On March 28, 1962, within walking distance of Little Tokyo, L.A.’s strong Asian community filled the Olympic Auditorium hoping that the father of puroresu, Rikidōzan, would make history as the first Japanese to challenge for and subsequently win an American pro wrestling title. Despite stomping Masahiko Kimura in Tokyo and possessing a wild-man reputation away from the ring, Rikidōzan wasn’t well known in the West. Still, the new hero—such was Rikidōzan’s stature at the time—received a far more honorable portrayal than most Japanese wrestlers after the Second World War. While Blassie’s old tag team partner, Mr.
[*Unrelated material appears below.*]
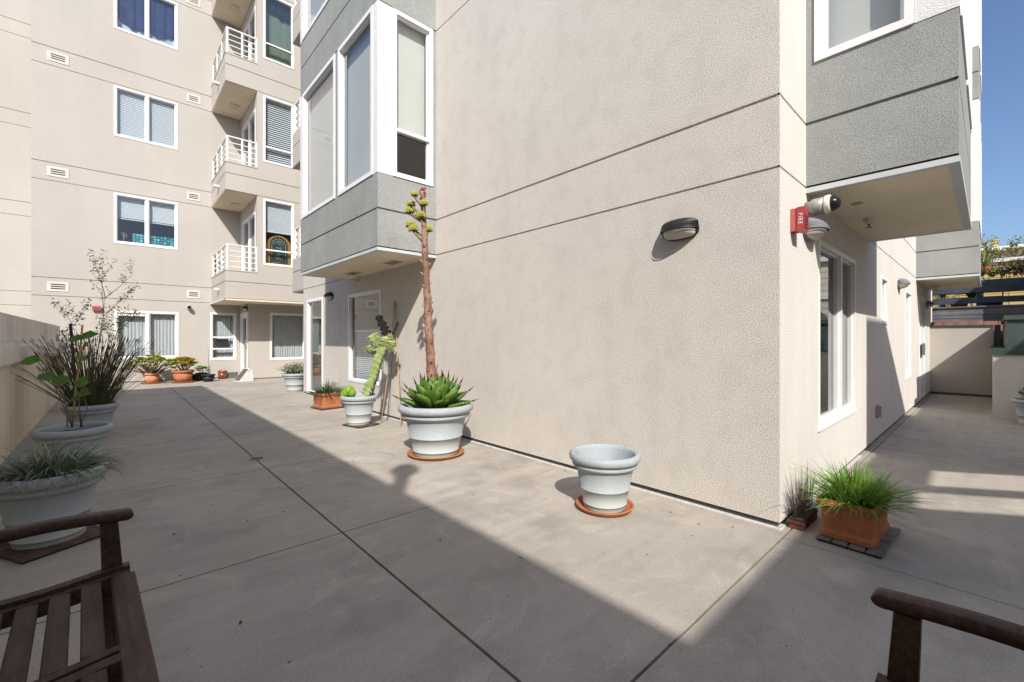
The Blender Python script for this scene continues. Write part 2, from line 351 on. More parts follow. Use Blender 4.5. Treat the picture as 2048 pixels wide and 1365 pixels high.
    def build(s, name, m, parent=None, world=False, loc=None):
        me = D.meshes.new(name); vs = s.v
        if world and parent is not None:
            off = V((0, 0, 0)); p = parent
            while p is not None: off += V(p.location); p = p.parent
            vs = [(x - off.x, y - off.y, z - off.z) for x, y, z in vs]
        elif world and loc is not None:
            vs = [(x - loc[0], y - loc[1], z - loc[2]) for x, y, z in vs]
        me.from_pydata(vs, [], s.f); me.polygons.foreach_set('use_smooth', s.sm); me.update()
        if m: me.materials.append(m)
        o = D.objects.new(name, me); COL.objects.link(o)
        if parent is not None: o.parent = parent
        if loc is not None: o.location = loc
        return o
def tag(o, label=None, cat=None, group=None, kind=None):
    if label: o['label'] = label
    if cat: o['category'] = cat
    if group: o['group'] = group
    if kind: o['kind'] = kind
    return o
def thing(name, label, cat, loc=(0, 0, 0), rz=0., group=None):
    o = D.objects.new(name, None); COL.objects.link(o); o.empty_display_size = .1
    o.location = loc; o.rotation_euler = (0, 0, rz)
    return tag(o, label, cat, group)
def dup(root, loc, rz=None, label=None, group=None, scale=None):
    def cp(o, par):
        c = o.copy(); COL.objects.link(c)
        if par is not None: c.parent = par
        for ch in list(o.children): cp(ch, c)
        return c
    r = cp(root, None); r.location = loc
    if rz is not None: r.rotation_euler = (0, 0, rz)
    if label: r['label'] = label
    if group: r['group'] = group
    if scale: r.scale = scale
    return r
X, Y, Z = V((1, 0, 0)), V((0, 1, 0)), V((0, 0, 1))
def rnd(a, b): return random.uniform(a, b)
SKY, SUNE, EXPO = 0.125, 4.1, 0.44
# ================================================================== shared dimensions
XB, YR = 3.223, .929            # main wall faces -X here, walkway wall faces -Y here
YA, XA0 = 16.6, -1.54           # far building front and its left corner
ST, G1, G2 = 3.02, 2.853, 2.38  # storey height and the two reveal joints of each floor
GR = [(G1 + ST * k, .02) for k in range(4)] + [(G2 + ST * k, .016) for k in range(5)]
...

Moto, played the role as untrustworthy, maybe scheming another Pearl Harbor, Rikidōzan, proud and seemingly forthright, was talked about as the sort of man who wouldn’t stoop to hitting another when he was down.

Blassie the villain lost the belt to the pride of Japan, Antonio Inoki’s mentor, when referee Johnny “Red Shoes” Dugan counted out the tanned American. Though many fans reviled Blassie and wanted him to lose, most viewers at home or at the Olympic Auditorium couldn’t have imagined him without the World Wrestling Association world heavyweight title. Everyone went wild as Rikidōzan won the first and only fall during an hour of wrestling. The time limit elapsed and Blassie flipped when famed ring announcer Jimmy Lennon raised Rikidōzan’s hand, officially declaring him champion. Blassie hollered that the contest was supposed to be two of three falls, then he ripped the referee’s shirt in half down the front.

“I’ve never seen such injustice in all my life,” Blassie howled at KCOP-13’s Dick Lane. “I’m going to take this up with the World Wide Wrestling Association president and then I’m going to take it up with the athletic commission. If that isn’t far enough I’m going to see my great friend President Kennedy because this was the dirtiest trick that’s ever been pulled.”